Any human grouping/organization of sufficiently large size does not start out as a democracy, this is not the natural organisation form for our species. Traditionally groups are hierarchical with a 'strong' leader who leads in times of strife, often combined with a small group of 'wise' men/women who make more strategic/long-term decisions. The idea of democracy is relatively new, originating in the city-state of Athens some 500 years BC. This Athenian democracy was not a full democracy since only citizens had a voice. While that sounds good it should be noted that women, slaves, foreigners and youths below the age of military service were not eligible for citizenship and as such did not have a voice.

A true democracy is hard to achieve at larger scale but modern technology could maybe possibly eventually - yes, there is that much uncertainty - be used to attain it. Then again, even in a true democracy the individual vote can still be controlled by manipulating the voter towards whatever ideological goals desired by the individual or group in control of the information which reaches those voters.

Wikipedia could allow a more democratic form of content moderation by allowing readers to 'score' editorial decisions, a bit like e.g. the Slashdot meta-moderation system works. This would at least make it possible to weed out activist (groups of) editors who use their 'power' to turn the encyclopedia into their propaganda platform.

Wikipedia should not be made more democratic. Democracies are very bad at making encyclopedias. :-P

Note that pretty much any scoring or measurement system invented by man has ended up being subverted and exploited. Especially when there is something to be gained.

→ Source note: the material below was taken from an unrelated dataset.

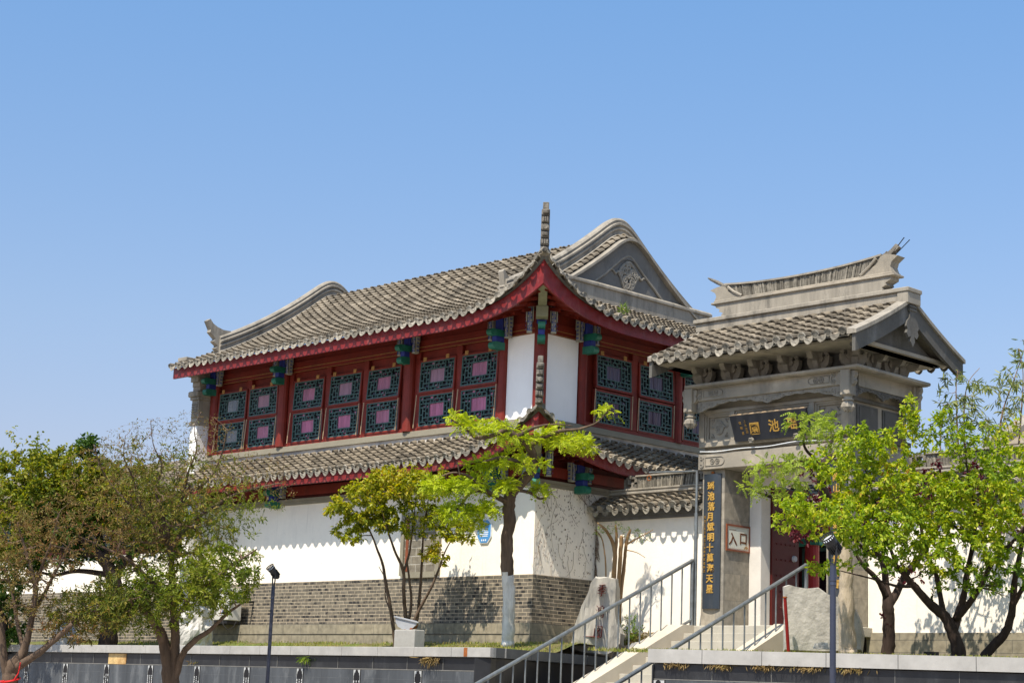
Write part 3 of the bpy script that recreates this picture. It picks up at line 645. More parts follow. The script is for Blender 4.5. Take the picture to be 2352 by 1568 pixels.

  • This is a classical case of "who watches the watchers". If Wikipedia is not to be made "more democratic" it should at least be possible for the "demos" (people) to point out the flaws in the organisation. While such a system can be gamed just like the current editorial system has been gamed successfully by turning parts of Wikipedia into a propaganda channel it is one more step to be taken for those who wish to game the system. In the absence of a neutral arbiter [1] some form of meta-moderation could help to point out the flaws.

    Democracies don't have to make encyclopedias but they can criticise those who make (or, in this case, break) them.

    [1] "Let's use machine learning to implement such a neutral arbiter!" - remember the twitter chat bot which supposedly turned racist by mere exposure to Twitter discourse.

    • The current system is based on "rough consensus" and the formation of smart mobs.

      This does have internal checks and balances. It just doesn't quite work like a democracy system works to run a country. Nor does it have to, of course.

      I'm interested in hearing what parts of wikipedia (and which wikipedia) you think have been turned into a propaganda channel. That is highly undesirable and should definitely be dealt with if still the case.